An important point: SI metric unit short forms are officially designated at
symbols, not abbreviations.
This seemingly minor point is importent because it relates to several other
usage rules:
SI symbols are never followed by a period (whereas abbreviations are).
SI symbols are never followed by an "s" to form a plural (although
abbreviations sometimes are).
SI symbols are always of the specified case (capital or lower case), so
that (for example)
the symbol for kilowatts is kW. The forms "KW", "kw" and "Kw" are all
incorrect.
SI symbols are the same regardless of language or alphabet. The symbol for
ohms, for example,
is the Greek letter capital omega (Ω) regardless of whether a
document is written in
English or Greek or Swahili or Japanese, etc.
All these special characteristics of the SI short forms are emphasized by
designating them as
symbols, not abbreviations.
That is why some of your expressions (below) are incorrect.
On Jun 2 , at 1:55 PM, Paul Rittman wrote:
> You can see what I have, on this pdf: http://www.paulrittman.com/Metric.pdf
> Area...
> Los Angeles County is 10,577 square km
>
The expression "square km" is a mixture of a word (square) and a symbol (km).

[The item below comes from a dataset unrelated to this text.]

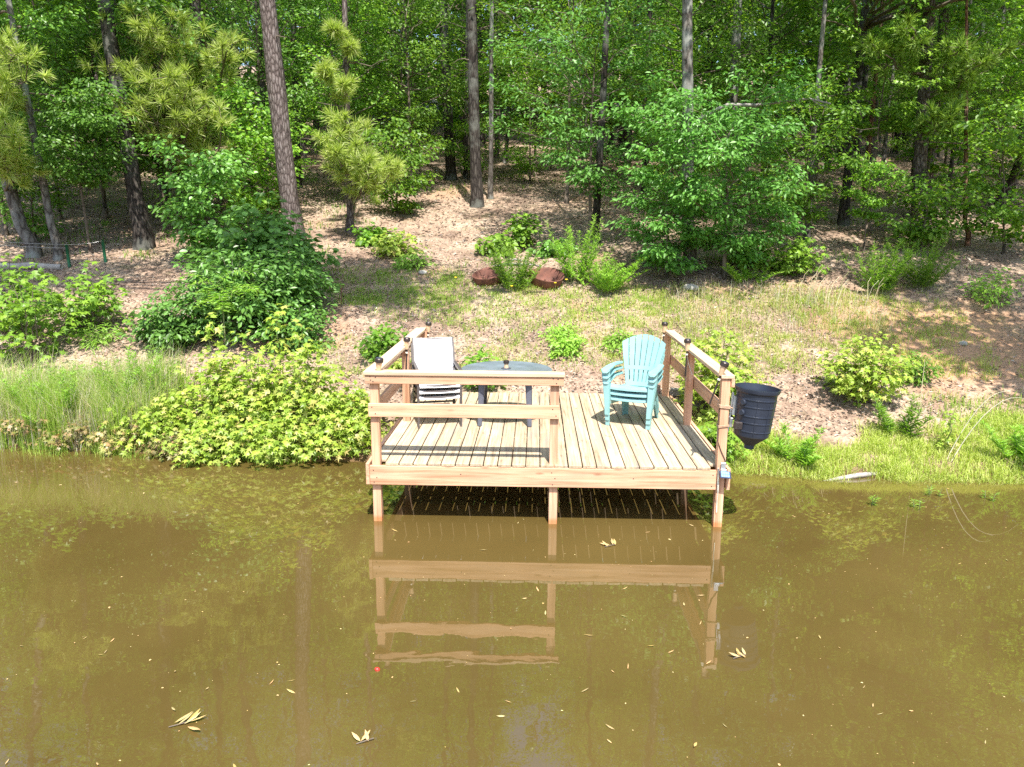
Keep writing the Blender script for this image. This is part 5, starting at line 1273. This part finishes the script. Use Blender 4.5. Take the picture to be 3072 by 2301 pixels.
def leaf_spray(x, y, s, n, a0, label):
    t = thing("leaf_spray", label, "twig", (x, y, .006)); r = RN(int(x * 10) + 50)
    ob("twig", MB().tube(np.array([(-.6 * s, -.2 * s, 0), (0, 0, .01), (.5 * s, .3 * s, .01)]), .004, 4).mesh("twig"), M['twig'], t)
    for i in range(n):
        ob("leaf", me0, None, t, (r.uniform(-.5, .5) * s, r.uniform(-.25, .25) * s, .008), (r.uniform(0, .2), r.uniform(-.2, .2), a0 + r.normal(0, .7)), (s * 1.0,) * 3)
leaf_spray(-.43, -3.44, .12, 6, -1.2, "broken twig with long yellow leaves floating at the lower left")
leaf_spray(.76, -3.56, .09, 3, .3, "small cluster of orange leaves floating at the bottom of the pond view")
leaf_spray(3.29, -2.51, .09, 4, .5, "pale curled leaf cluster floating under the feeder's reflection")
leaf_spray(2.53, -.53, .10, 4, .2, "green leafy sprig floating in front of the dock")
tag(ob("red_bobber", MB().lathe([(0, -.02), (.022, -.008), (.026, .005), (.018, .02), (0, .026)], 10).mesh("red_bobber", True), M['red'], None, (.67, -2.77, .004), (.4, .2, 0), (.8, .65, .5)), "tiny red fishing float on the water below the dock's reflection", "float")
rng = RN(71); P = np.c_[rng.uniform(-6, 9, 900), rng.uniform(-4.6, 2, 900)]; P = P[~((P[:, 0] > -.1) & (P[:, 0] < 3.9) & (P[:, 1] > -.05))]; m = MB()
Q = np.c_[P, np.full(len(P), .004)]; leaves(m, Q, unit(np.array([0, 0, 1.]) + rng.normal(0, .05, Q.shape)), rng.normal(0, 1, Q.shape), rng.exponential(.005, len(P)) + .004, T_WIDE, rng)
tag(ob("floating_debris", m.mesh("floating_debris"), M['float_leaf']), "pale specks of pollen and petals on the water", "debris", kind='stuff')

# ------------------------------------------------------------------ the forest behind
tall = [broadleaf(400 + i, h, r, c0, s, nb, 34, .115, T_OAK if i % 2 else T_WIDE, (rx, ry), rc=.7, stubs=6, sides=8) for i, (h, r, c0, s, nb, rx, ry) in enumerate(((17, .14, 3.4, 3.0, 32, .3, .2), (14, .11, 2.6, 2.8, 30, -.5, .1), (18, .17, 5.0, 3.4, 32, .2, -.4), (11, .085, 2.0, 2.4, 28, .6, .3)))]
under = [broadleaf(420 + i, h, r, c0, s, nb, 34, ls * .82, (T_WIDE, T_OAK, T_OVAL, T_STAR)[i], (0, 0), rc=.42, sides=6, up=.2, flat=.3) for i, (h, r, c0, s, nb, ls) in enumerate(((4.5, .04, .8, 1.9, 20, .14), (5.5, .05, 1.2, 2.1, 22, .15), (3.2, .03, .4, 1.6, 18, .12), (6.0, .05, 1.6, 1.9, 20, .15)))]
fpine = [pine(440 + i, h, r, c0, 2.6, 18, tn=24, tw=.016, tl=.26, sides=8) for i, (h, r, c0) in enumerate(((18, .15, 8.5), (13, .09, 5.0)))]
PRT = {}
def proto(kind, i):
    k = (kind, i)
    if k in PRT: return PRT[k]
    if kind == 'tall': t = plant_tree(tall[i], ((OB, GB, OB, GB)[i], M['twig'], M['oak']), "forest_tree", "leafy forest tree with slender trunk standing deep in the wood", (0, 0, 0), 0, "tall leafy trees deep in the wood")
    elif kind == 'under': t = plant_tree(under[i], (M['twig'], M['twig'], M[('understory', 'oak', 'understory', 'understory')[i]]), "understory_tree", "small leafy understory tree growing beneath the tall trees", (0, 0, 0), 0, "understory trees beneath the tall trees")
    else: t = plant_tree(fpine[i], (PB, M['twig'], M['needle_dark']), "forest_pine", "dark forest pine with high needle boughs deep in the wood", (0, 0, 0), 0, "pines deep in the wood")
    PRT[k] = t; t['_used'] = 0
    return t
frng = RN(2024); used = []
def try_place(kind, i, x, y, sc_):
    for (a, b, d) in used:
        if (a - x) ** 2 + (b - y) ** 2 < d * d: return
    sc_ *= np.clip(.62 + .028 * (y - 14), .55, 1.15) if kind != 'under' else 1.0
    t = proto(kind, i); loc = g3(x, y, -.05); rz = frng.uniform(0, 6.28)
    if not t['_used']:
        t.location = loc; t.rotation_euler = (0, 0, rz); t.scale = (sc_,) * 3; t['_used'] = 1
    else:
        t = copy_tree(t, loc, rz, sc_)
    near = min(MARKS, key=lambda m: abs(math.atan2(m[0] - 1.77, m[1] + 7.7) - math.atan2(x - 1.77, y + 7.7)))
    dep = "at wood front" if y < 17 else "in mid wood" if y < 24 else "in deep wood"
    hw = {'tall': ("stout leafy tree", "tall slim leafy tree", "big spreading leafy tree", "thin leafy tree"), 'under': ("low leafy understory tree", "understory oak", "bushy understory tree", "star leaved understory tree"), 'pine': ("tall dark pine", "smaller dark pine")}[kind][i]
    t['label'] = "%s %s, %s" % (hw, dep, near[2])
    used.append((x, y, 1.6 if kind == 'tall' else 1.0))
MARKS = [(-9.18, 9.0, "behind the leaning grey pine at the left edge"), (-7.1, 9.73, "behind the stout black trunk"), (-7.0, 12.8, "behind the tufted pine"), (-3.77, 10.1, "behind the big plated pine"), (-3.0, 12.2, "behind the small sunlit pine"), (.1, 14.1, "behind the dark oak of the clearing"), (3.1, 10.3, "behind the deep green young tree"), (4.92, 8.5, "behind the grey tree with the bare limb"), (6.4, 8.6, "behind the bright hickory"), (8.0, 10.6, "behind the slim pale grey tree"), (10.66, 11, "behind the straight dark pine"), (12.6, 11, "at the right edge of the picture")]
def half(y): return (y + 7.7) * .70 + 2.0
for y in np.arange(15.5, 37, 2.2):
    w = half(y); n = int(2 * w / 3.0)
    for k in range(n):
        x = 1.0 + -w + 2 * w * (k + frng.uniform(.1, .9)) / n; yy = y + frng.uniform(-.9, .9)
        if -2.2 < x < 3.2 and yy < 17.5: continue
        q = frng.random()
        if q < .16: try_place('pine', int(frng.integers(0, 2)), x, yy, frng.uniform(.85, 1.15))
        else: try_place('tall', int(frng.integers(0, 4)), x, yy, frng.uniform(.8, 1.15))
for y in np.arange(12.8, 30, 1.8):
    w = half(y); n = int(2 * w / 2.7)
    for k in range(n):
        x = 1.0 + -w + 2 * w * (k + frng.uniform(.1, .9)) / n; yy = y + frng.uniform(-.8, .8)
        if -2.3 < x < 4.0 and yy < 17.3: continue
        if 5.5 < x and yy < 14 and frng.random() < .5: continue
        try_place('under', int(frng.integers(0, 4)), x, yy, frng.uniform(.7, 1.2))
for k in list(PRT.values()): del k['_used']
# far wood that reads as one mass
rng = RN(88); n = 36000
P = np.c_[rng.uniform(-50, 54, n), rng.uniform(38, 52, n)]; zc_ = gz(P[:, 0], P[:, 1])
hh = 15 + 4 * np.sin(P[:, 0] * .33) + 3 * np.sin(P[:, 0] * .9 + P[:, 1]); P = np.c_[P, zc_ + hh * rng.random(n) ** .85]
m = MB(); leaves(m, P, unit(np.array([0, -.5, 1.]) + rng.normal(0, .5, P.shape)), rng.normal(0, 1, P.shape), rng.uniform(.4, .95, n), T_WIDE, rng)
tag(ob("far_woods", m.mesh("far_woods"), M['oak']), "far wooded hillside closing the view behind the trees", "woods", kind='stuff')
# trees just outside the frame whose boughs shade the bank
plant_tree(broadleaf(501, 11, .15, 4.0, 2.8, 26, 40, .14, T_OAK, (.2, -.3), rc=.6), (OB, M['twig'], M['oak']), "oak_tree", "oak on the pond bank just beyond the right frame edge, shading the clay slope", T(10.7, 2.0))
plant_tree(overhang(502, 13, .2, [(3.2, -.2, 9.0), (4.2, .9, 9.2), (5.4, .8, 9.4), (8.9, -.2, 9.6), (9.5, -.9, 9.8), (10.2, -.6, 9.7), (9.9, .4, 9.5), (8.6, -.4, 9.8), (10.6, -1.1, 9.6), (2.2, .4, 9.0), (-1.5, 1.0, 9.6), (.8, -.6, 9.5), (3.2, 1.3, 9.2), (1.4, 1.5, 9.2), (5.0, 1.2, 9.4), (2.6, -.2, 9.2)], 22, 28), (OB, M['twig'], M['oak']), "oak_tree", "oak just beyond the left frame edge with long boughs reaching high over the bank", T(-9.4, 3.7))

Correct form is to use all words (square kilometre) or all symbols (km²). *
> California is some 425,000 square km (423,970 km2)
>
"square km" is wrong as noted above. "km2" is wrong because the 2 should be an
exponent;
however, see footnote in PS below *. This "error" may be an equipment error not
a human error.
However, it is still an error.
> Alaska has some 1.7 million square km (1,717,854 km2)
>
Same two errors
> The United States is some 10 million square km (9,826,675 sq km) Russia is 17
> million sq km (17,098,242 sq km)
>
One error the same as earlier, but new one appears.
The expression "sq km" is wrong because it combines an abbreviation (sq) and a
symbol (km).
Use all words (square kilometre) or all symbols (km²). Never use abbreviations
at all.
Regards,
Bill Hooper
=====================
* PS
The superscript "2" for square does not always show properly on different
computers.
This should be the correct version of the symbol for square kilometres:
km²
If this does not show as "km" followed by the exponent "2", then your equipment
is not reading my message correctly.